Given task: Return verbatim all lines from the first one in the records to the line with "PI = math.pi", both ends kept.
··· Dataset content
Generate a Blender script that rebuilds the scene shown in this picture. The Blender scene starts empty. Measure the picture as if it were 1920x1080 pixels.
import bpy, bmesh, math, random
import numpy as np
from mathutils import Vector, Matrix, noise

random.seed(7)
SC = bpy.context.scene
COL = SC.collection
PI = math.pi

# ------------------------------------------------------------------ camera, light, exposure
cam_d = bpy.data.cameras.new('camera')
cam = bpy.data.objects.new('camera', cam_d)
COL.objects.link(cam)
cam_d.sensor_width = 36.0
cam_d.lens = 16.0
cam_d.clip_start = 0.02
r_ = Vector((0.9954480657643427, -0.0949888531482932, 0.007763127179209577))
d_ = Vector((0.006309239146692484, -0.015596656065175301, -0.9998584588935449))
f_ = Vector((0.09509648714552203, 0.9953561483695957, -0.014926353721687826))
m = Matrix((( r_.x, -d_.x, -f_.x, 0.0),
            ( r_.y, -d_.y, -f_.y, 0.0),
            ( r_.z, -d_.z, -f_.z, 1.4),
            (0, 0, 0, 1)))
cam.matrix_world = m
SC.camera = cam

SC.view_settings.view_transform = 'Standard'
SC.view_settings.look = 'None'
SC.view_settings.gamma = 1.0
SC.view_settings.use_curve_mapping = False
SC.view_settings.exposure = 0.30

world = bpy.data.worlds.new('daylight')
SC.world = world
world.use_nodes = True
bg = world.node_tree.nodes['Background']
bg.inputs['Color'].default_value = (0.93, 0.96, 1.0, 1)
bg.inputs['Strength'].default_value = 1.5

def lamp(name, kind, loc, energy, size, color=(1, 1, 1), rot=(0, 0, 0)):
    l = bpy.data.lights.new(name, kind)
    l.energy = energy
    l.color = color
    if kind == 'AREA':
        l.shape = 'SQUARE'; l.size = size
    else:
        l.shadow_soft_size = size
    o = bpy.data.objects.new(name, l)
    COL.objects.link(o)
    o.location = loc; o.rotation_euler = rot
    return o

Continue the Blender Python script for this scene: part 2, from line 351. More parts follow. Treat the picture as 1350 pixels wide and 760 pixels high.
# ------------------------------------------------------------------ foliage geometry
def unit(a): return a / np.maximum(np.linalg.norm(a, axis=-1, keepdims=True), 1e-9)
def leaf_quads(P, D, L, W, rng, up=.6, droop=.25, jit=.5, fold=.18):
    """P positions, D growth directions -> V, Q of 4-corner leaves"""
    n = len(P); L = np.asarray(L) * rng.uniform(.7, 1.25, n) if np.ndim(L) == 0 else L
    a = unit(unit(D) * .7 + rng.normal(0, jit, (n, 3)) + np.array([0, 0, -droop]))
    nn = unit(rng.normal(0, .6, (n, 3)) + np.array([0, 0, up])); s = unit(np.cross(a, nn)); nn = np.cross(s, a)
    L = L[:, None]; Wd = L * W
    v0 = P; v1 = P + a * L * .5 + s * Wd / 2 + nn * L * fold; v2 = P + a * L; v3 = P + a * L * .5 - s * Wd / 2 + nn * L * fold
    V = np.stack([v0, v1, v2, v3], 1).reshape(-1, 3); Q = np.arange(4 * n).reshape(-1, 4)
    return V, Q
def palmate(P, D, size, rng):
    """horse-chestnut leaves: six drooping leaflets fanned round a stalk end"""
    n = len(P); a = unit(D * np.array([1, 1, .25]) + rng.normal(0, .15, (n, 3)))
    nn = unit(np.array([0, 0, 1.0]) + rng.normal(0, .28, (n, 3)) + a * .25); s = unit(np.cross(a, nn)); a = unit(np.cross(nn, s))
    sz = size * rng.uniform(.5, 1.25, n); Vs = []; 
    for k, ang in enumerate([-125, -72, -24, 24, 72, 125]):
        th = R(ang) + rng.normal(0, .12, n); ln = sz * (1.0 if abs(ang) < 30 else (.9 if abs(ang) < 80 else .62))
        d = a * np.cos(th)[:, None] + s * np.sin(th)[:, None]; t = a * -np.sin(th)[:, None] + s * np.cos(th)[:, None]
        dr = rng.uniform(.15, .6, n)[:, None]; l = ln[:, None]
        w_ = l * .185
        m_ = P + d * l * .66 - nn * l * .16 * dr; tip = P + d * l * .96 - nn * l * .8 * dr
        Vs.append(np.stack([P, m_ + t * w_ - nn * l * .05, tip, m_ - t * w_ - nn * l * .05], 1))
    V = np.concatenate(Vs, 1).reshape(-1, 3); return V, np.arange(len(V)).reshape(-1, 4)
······
Result below:
Generate a Blender script that rebuilds the scene shown in this picture. The Blender scene starts empty. Measure the picture as if it were 1920x1080 pixels.
import bpy, bmesh, math, random
import numpy as np
from mathutils import Vector, Matrix, noise

random.seed(7)
SC = bpy.context.scene
COL = SC.collection
PI = math.pi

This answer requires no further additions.